Come Across the River

(Sonic Boom; US: 18 Nov 2003; UK: Available as import)

Heather Duby‘s sophomore album is called Come across the River, but it feels as if the narrator in this dark, atmospheric collection of 10 diverse yet consistently downcast songs would prefer to stay on her own side of the river, thank you very much.


No, seriously, Heather, come across! That’s your album title, after all!


“To rely on anyone is just like sinking”, she’d emote softly, accompanied by organic guitar, drums, and bass this time after an electronic outing with the band Elemental and the loops of 1999 SubPop debut Post to Wire. Including that miserable sentiment, first track “Make Me Some Insomnia” sets the dreamlike, sad-eyed mood of the album with downcast melodies and ominous strings. It’s like Beth Orton without the electronica, Tori Amos with less whimsy, both of the above with more pathos.
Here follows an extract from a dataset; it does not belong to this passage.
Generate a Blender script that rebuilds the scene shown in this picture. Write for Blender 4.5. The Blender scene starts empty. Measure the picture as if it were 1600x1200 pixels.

I promise, Heather! You won’t sink. I’ll catch you.


“If you ever have changed your mind / You know it’s better to stay resigned”, she’d reply, as she does in the album’s strongest song, the beautifully detached “The Rare Vavoom”. The “vavoom,” one suspects, is the true love seen in the movies; indeed, the music contains echoes of Broadway musicals, with softly brushed percussion, tinkling pianos, and sophisticated horns. Duby’s narrator doesn’t believe in this “vavoom” and sees no point in leaving a perfectly mediocre relationship in search of it.


Well, if you won’t cross the river, I don’t know what else I can do.


“Now I can see that you’re lost to me”, she sings in the slow, aching “Providence”. “I’m still not coming to / You can’t make me listen”, she adds in the uptempo, pop-flavored “Three Miles”. Complex melodies take shape from song to song, but the pain is omnipresent. “Convince me it’s all for the best”—“Providence” again—“Convince me it’s all my mistake”, she continues.


As misery goes, Duby’s is alternately blessed and cursed: She “can see” what she’s lost. She knows what she’s missing. Yet she chooses to stay on that same side of the river, convinced that what’s going on over here is equally bleak. And she might well be right.


So it goes: Continually invited to cross into something more optimistic, Duby continually says “convince me”, and leaves her situation always on the verge of becoming something else, if only anything were worthwhile. “I hate to leave it sitting this way”, she sings in “Auto Immune”, a Tin Pan Alley-flavored bit of gloom that evokes Rufus Wainwright.


Heather, if you hate to leave things sitting there, then stand up and take a leap! Come across the river! We’re here for you. And why did you say “Between you and I” in the chorus? Did you really need to resort to bad grammar just to find a rhyme for the word “why”?


An echoey, synth-laden epilogue to the album, the melodic “Golden Syrup” brings to mind Elliott Smith in its crestfallen elegance. But Duby’s point is clear: “Too-de-loo-de-loo, my friend / I belong here more than I could ever know”.


Painting a picture of a future where “shadows are gone”, Duby doesn’t seem to hold much hope. But it’s not too much to hope that the well-crafted Come Across the River will find an audience. Catchy and evocative as it is irrepressibly sad, Duby’s latest will summon like-minded listeners to join her side of the river—if they don’t choose to drown themselves in despair first.